Blogger DBenson said...

Wondering how 30s audiences viewed college. Seems like it was almost always a Hollywood fantasy setting for rich people and lucky strivers, like luxurious resorts, country clubs always hosting parties, and estates welcoming armies of weekend guests? "College Coach" sounds wildly atypical.

Here and there higher education was the Holy Grail, the ticket for a hard-working tenement kid to Be Somebody, but I can't recall many (any?) films that centered on that kid actually in college. But the primary impression I get of movie colleges is that of insulated, carefree worlds where attractive young people partied, mated, and sometimes battled for social status. Finance was usually a matter of writing to Dad or being a soda jerk. Actual academia was comedy relief (eccentric professors and bespectacled nerds) or a plot obstacle (passing an exam to play in the game).

Occasionally a film would focus on a working/middle class kid versus the trust fund babies. Lloyd labored as a salesman (how old is he supposed to be?) to afford it; high school grad Keaton tries to work his way through various jobs. Both effectively abandoned studies; Lloyd to seek peer acceptance (on their terms) and Keaton the girl (on her terms).
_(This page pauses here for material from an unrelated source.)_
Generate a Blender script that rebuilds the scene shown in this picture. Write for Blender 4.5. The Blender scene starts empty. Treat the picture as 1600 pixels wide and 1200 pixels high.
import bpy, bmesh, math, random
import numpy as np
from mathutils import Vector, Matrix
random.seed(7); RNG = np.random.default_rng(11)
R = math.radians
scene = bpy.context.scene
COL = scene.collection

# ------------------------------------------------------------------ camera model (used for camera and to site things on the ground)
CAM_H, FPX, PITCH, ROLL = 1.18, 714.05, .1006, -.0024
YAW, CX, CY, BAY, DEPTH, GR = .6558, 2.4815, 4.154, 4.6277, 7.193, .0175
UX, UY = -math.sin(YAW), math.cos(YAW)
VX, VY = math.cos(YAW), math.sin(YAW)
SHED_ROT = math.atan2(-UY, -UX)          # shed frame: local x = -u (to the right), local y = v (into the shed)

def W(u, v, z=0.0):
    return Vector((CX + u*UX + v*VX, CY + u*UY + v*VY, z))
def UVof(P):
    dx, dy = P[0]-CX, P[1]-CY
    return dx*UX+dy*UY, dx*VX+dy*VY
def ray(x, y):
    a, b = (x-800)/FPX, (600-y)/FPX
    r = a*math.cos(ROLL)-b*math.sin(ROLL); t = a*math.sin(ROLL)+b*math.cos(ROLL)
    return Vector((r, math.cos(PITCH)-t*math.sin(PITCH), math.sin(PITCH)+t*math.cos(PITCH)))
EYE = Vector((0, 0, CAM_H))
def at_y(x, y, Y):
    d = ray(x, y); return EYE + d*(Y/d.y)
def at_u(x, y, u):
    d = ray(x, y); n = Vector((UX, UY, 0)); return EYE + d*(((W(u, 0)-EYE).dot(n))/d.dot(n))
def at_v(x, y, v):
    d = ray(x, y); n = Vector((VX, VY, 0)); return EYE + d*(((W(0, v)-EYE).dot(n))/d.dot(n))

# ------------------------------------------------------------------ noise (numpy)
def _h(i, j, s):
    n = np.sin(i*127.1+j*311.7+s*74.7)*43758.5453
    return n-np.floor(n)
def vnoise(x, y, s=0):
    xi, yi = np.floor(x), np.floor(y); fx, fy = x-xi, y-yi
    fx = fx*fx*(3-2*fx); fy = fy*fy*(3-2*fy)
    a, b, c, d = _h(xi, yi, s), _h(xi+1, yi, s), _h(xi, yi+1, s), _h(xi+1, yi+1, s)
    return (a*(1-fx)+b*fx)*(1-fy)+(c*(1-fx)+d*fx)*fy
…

Their struggles were played for laughs, but the formula carried over to romance and sometimes drama (college boys loves -- gasp -- non-student!).

Were there other 30s films like "College Coach" that offered a darker take? Or was higher education a semi-sacred cow, part of the promise of upward mobility?

5:59 PM  
Blogger Kevin K. said...

"Horse Feathers" showed college football to be pretty crooked, too, even if it was a comedy.